Under these circumstances, how did German Jews respond? What political options did they see available to them? These questions figure prominently in The Scholems and particularly on page 99, which captures the flavor of this book about German Jews and their society.

Betty Scholem—as well as her son Erich and most German Jews—gave their support to the left-liberal German Democratic Party. They maintained their belief in liberalism and saw the preservation of the progressive republic as the best defense against political extremism and antisemitism. Betty’s oldest son, Reinhold, served as an officer in the World War and still maintained a highly patriotic outlook after the war. He supported the national-liberal German People’s Party (DVP), whose social conservativism alienated it from the bulk of German Jewry. Son Gerhard (later Gershom), who does not figure on page 99, embraced Zionism and emigrated from Germany. He saw his future and that of the Jewish people in their historic homeland, the Land of Israel.
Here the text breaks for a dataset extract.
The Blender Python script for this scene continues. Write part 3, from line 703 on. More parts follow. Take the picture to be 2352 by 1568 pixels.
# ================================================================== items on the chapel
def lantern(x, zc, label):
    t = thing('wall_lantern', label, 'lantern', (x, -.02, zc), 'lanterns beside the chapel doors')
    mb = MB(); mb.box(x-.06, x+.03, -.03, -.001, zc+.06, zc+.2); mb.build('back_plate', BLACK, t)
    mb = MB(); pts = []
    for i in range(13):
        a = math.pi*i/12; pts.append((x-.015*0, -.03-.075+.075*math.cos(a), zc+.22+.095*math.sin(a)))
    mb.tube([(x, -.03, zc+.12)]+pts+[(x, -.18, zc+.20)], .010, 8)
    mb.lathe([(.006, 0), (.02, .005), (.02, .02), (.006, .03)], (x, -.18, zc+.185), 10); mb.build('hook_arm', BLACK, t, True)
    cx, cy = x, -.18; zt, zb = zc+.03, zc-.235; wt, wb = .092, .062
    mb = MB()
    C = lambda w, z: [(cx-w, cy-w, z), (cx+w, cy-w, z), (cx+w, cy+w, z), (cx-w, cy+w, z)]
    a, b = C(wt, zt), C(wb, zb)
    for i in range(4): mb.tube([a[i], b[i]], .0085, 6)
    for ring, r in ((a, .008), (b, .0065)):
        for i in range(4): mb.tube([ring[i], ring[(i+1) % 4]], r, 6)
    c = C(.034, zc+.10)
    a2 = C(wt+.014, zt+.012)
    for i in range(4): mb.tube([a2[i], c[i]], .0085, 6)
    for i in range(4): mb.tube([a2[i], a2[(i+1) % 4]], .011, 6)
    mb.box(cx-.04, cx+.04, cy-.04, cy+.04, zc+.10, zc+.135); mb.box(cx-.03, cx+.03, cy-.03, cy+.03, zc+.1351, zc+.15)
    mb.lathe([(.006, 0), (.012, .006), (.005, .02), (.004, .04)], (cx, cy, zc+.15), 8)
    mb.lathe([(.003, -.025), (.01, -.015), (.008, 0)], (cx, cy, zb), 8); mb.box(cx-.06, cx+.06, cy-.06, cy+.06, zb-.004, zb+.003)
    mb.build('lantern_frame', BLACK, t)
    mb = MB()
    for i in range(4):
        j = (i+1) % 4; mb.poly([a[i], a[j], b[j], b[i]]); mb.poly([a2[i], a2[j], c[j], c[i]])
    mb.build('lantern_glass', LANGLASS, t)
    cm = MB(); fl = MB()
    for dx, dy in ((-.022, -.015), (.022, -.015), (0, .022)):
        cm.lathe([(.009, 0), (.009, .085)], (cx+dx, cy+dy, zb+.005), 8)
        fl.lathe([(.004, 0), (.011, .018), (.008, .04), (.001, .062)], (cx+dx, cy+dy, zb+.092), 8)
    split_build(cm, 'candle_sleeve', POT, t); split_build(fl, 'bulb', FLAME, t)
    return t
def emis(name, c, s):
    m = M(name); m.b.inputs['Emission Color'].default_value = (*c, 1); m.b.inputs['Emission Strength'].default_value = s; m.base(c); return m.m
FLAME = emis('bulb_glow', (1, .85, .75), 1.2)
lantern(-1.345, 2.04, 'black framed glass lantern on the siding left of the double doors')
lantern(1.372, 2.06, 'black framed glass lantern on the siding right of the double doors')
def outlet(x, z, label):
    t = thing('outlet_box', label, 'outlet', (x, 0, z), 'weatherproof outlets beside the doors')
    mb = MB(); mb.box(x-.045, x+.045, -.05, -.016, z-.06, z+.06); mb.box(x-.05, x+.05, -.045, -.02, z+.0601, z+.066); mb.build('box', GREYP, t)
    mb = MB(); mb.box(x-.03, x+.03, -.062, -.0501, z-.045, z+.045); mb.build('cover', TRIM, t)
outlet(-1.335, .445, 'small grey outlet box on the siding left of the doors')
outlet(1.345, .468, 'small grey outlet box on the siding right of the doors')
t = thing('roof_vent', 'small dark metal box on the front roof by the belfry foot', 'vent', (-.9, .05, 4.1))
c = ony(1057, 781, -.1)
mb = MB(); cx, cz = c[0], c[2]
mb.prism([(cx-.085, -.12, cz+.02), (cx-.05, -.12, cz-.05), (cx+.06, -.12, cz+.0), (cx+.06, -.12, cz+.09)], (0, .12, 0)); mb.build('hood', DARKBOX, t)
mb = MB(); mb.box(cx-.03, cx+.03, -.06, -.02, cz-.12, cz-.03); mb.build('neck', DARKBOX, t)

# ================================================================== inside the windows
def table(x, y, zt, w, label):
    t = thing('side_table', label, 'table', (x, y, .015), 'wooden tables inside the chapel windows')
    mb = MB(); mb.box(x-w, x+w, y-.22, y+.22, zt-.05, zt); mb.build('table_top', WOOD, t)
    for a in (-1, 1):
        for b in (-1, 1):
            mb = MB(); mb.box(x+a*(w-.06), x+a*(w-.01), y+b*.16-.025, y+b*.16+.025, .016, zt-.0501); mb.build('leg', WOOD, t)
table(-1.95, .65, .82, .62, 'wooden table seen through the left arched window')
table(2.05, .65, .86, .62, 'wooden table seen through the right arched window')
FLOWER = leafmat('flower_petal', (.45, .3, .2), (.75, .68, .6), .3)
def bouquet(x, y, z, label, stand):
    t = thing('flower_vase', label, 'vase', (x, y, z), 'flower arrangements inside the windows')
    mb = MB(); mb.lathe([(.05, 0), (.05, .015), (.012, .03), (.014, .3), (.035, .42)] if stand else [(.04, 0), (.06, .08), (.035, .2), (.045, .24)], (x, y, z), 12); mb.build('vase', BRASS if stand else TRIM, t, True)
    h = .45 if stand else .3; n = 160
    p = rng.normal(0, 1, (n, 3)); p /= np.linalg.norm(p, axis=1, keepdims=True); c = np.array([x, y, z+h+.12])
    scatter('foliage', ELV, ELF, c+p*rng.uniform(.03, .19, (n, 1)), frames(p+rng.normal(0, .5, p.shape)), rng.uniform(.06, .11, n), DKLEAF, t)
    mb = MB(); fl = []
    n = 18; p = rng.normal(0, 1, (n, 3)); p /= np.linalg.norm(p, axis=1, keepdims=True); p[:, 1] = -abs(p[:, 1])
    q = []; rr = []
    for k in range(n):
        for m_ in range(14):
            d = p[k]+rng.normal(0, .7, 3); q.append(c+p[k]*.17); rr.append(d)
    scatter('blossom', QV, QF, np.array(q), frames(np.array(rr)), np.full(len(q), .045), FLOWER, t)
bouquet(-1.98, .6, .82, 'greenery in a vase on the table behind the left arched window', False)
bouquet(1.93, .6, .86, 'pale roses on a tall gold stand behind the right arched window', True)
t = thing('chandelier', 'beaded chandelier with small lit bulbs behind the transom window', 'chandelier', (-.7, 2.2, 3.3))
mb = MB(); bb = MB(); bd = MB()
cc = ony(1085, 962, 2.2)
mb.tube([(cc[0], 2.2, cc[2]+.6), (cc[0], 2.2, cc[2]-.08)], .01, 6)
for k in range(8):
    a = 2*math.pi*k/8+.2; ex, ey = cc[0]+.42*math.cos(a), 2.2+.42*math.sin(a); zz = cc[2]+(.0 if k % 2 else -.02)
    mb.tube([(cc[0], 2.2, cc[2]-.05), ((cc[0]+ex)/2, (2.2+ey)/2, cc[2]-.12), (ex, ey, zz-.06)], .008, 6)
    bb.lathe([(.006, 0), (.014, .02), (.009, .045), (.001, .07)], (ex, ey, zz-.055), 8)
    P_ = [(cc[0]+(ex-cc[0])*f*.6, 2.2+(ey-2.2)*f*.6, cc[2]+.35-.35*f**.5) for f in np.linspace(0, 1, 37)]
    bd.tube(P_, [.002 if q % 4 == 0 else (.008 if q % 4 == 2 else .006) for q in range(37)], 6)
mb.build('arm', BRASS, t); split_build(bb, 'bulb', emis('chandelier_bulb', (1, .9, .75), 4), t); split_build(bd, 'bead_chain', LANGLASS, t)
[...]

But son Werner turned to socialism and later communism. And 1924 was his moment. He and his circle on the left wing of the German Communist Party rose to power. He was elected to a seat in the Reichstag, Germany’s national parliament, and was selected to run the Communist Party’s internal bureaucracy. But his power base was narrow. Moreover, he soon came into conflict with Joseph Stalin as he outmaneuvered his rivals in the Soviet Union and other communist parties.

But at this moment, in 1924, it was unclear what the future held in store for the Jews of Germany.